I could share many more painful stories with you.  In light of what these children face, their survival seems miraculous.  But instead of telling you more terrible stories, let me list for you more about what Palestinians children have given to me.  These are some of the reasons I still have hope.

  • I have hope because of Taher and Athena, two students at the Ramallah Friends School, and all of their friends who taught me my first words in Arabic and made me feel like a visiting movie star during my first two weeks in Palestine.

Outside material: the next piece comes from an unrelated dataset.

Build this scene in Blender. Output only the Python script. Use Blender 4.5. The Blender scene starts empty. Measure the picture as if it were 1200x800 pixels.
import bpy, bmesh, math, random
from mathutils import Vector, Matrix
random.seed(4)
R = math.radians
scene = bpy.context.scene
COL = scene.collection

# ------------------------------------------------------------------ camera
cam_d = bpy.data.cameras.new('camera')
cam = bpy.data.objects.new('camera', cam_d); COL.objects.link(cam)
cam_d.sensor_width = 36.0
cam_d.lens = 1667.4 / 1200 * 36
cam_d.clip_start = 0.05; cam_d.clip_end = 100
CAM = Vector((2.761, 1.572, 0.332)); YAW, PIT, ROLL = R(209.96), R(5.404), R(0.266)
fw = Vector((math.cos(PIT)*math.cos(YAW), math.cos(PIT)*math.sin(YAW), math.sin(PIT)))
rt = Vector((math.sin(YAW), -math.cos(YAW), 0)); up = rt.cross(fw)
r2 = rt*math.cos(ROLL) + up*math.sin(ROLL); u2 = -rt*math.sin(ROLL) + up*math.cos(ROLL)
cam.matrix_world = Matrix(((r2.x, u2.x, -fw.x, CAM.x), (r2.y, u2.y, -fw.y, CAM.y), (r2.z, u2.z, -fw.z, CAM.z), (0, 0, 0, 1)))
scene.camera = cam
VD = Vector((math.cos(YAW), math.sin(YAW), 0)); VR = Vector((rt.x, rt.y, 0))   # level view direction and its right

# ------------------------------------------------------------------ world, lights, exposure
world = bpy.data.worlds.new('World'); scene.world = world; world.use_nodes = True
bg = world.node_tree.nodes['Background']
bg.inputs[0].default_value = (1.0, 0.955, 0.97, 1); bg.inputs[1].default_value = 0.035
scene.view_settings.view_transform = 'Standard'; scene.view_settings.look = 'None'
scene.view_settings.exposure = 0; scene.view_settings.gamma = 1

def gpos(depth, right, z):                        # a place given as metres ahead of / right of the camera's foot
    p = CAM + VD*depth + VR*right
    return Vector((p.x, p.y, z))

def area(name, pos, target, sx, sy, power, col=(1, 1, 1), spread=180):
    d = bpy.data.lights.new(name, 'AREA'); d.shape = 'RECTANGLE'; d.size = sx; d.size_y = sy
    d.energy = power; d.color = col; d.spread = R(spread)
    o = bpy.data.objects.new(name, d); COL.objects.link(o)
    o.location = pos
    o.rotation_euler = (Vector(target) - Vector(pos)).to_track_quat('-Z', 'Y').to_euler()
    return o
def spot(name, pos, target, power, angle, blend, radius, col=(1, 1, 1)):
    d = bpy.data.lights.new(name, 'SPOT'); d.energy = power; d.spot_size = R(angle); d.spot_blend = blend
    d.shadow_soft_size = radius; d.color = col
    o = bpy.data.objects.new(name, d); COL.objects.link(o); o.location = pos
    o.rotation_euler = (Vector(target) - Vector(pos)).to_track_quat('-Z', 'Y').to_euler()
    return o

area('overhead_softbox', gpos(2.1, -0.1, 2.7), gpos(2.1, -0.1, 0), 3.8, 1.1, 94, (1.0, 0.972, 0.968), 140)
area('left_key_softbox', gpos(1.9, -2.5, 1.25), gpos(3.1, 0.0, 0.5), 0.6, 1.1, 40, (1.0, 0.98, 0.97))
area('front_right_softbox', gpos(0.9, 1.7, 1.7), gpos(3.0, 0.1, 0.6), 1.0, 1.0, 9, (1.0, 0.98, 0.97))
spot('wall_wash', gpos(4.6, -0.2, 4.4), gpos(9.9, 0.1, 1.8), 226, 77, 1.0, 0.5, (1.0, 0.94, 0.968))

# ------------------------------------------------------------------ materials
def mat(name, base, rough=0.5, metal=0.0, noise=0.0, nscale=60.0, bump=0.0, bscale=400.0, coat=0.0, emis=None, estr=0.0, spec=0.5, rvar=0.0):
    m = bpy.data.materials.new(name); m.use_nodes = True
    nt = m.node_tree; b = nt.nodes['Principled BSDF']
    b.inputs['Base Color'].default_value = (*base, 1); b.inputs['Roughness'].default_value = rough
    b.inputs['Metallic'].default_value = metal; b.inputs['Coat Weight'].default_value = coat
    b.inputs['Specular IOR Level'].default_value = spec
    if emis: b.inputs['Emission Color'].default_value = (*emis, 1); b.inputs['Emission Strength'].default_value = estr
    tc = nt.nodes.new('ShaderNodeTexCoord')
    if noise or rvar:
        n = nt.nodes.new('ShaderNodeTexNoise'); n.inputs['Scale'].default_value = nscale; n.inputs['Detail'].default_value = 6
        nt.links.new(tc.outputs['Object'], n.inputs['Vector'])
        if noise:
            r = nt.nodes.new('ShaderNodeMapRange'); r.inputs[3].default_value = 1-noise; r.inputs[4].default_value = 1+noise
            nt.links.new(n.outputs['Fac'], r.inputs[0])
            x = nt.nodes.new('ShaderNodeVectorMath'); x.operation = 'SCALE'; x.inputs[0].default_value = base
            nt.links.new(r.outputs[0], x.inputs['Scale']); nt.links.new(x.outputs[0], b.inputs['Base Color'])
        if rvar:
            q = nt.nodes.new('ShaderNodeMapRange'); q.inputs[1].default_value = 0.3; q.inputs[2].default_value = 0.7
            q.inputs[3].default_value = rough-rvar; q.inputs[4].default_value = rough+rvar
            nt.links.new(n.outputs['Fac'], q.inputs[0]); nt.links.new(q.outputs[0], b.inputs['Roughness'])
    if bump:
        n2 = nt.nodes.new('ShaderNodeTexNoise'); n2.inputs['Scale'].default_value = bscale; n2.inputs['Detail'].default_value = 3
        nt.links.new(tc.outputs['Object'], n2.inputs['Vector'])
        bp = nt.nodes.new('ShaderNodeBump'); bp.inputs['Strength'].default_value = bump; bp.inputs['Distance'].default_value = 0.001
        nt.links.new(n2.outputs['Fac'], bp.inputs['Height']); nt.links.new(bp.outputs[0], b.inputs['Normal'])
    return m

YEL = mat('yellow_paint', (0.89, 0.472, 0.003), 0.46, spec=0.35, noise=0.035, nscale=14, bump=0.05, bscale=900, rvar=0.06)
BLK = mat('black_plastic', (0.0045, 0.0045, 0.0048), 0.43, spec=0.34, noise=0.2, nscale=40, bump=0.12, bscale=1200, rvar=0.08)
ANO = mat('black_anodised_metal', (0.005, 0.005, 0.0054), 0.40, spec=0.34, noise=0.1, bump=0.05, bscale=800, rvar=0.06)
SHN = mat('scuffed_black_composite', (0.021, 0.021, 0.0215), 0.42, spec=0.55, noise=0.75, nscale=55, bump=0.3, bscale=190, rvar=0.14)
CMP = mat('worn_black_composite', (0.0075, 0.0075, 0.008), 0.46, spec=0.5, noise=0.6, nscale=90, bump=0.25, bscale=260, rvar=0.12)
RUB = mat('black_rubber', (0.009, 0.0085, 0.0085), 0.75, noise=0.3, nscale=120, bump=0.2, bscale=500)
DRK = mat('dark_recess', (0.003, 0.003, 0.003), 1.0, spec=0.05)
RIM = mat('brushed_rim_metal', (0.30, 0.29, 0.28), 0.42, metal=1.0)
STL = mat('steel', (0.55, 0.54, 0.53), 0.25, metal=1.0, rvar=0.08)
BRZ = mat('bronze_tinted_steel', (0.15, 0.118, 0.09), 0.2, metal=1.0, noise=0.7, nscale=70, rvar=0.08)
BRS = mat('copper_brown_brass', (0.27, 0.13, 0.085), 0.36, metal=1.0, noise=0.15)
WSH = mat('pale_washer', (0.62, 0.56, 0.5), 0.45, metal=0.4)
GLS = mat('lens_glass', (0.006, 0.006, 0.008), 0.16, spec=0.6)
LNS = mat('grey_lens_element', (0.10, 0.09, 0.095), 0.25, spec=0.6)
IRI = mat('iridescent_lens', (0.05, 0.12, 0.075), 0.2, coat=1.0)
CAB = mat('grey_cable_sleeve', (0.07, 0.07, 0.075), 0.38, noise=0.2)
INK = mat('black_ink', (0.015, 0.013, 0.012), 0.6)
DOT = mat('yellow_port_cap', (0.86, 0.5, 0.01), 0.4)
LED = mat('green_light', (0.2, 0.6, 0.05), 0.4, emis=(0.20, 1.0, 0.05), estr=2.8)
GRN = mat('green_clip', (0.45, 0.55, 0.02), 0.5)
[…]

  • I have hope because of 11 year old Hamoodi who refused to believe that I don't speak Arabic fluently and showed me how to sit down in front of the Israeli army while they as threatened to enter Marda, the village where Hamoodi lives.
  • I keep hope alive for Moncade, Homoodi's 4 year old brother, who opened his arms wide when he saw me and said "asalam ayalkum!" like a television host welcoming me onto the Tonight Show.
  • I have hope because of Shams, a young woman with so much talent, who was one of the first Palestinians I knew I could count as my friend.
  • I have hope because my new friend 8-year-old Agnes who can dance like nobody's business and who informs me that my new name is "Ju-Ju."
  • I have hope because of every child who has ever ran through a meeting, played soccer with me, sat on my lap, or shouted "what's your name?"

There is still so much life here, thanks to these children. In light of everything they go through, every smile, every laugh, every child is a small miracle.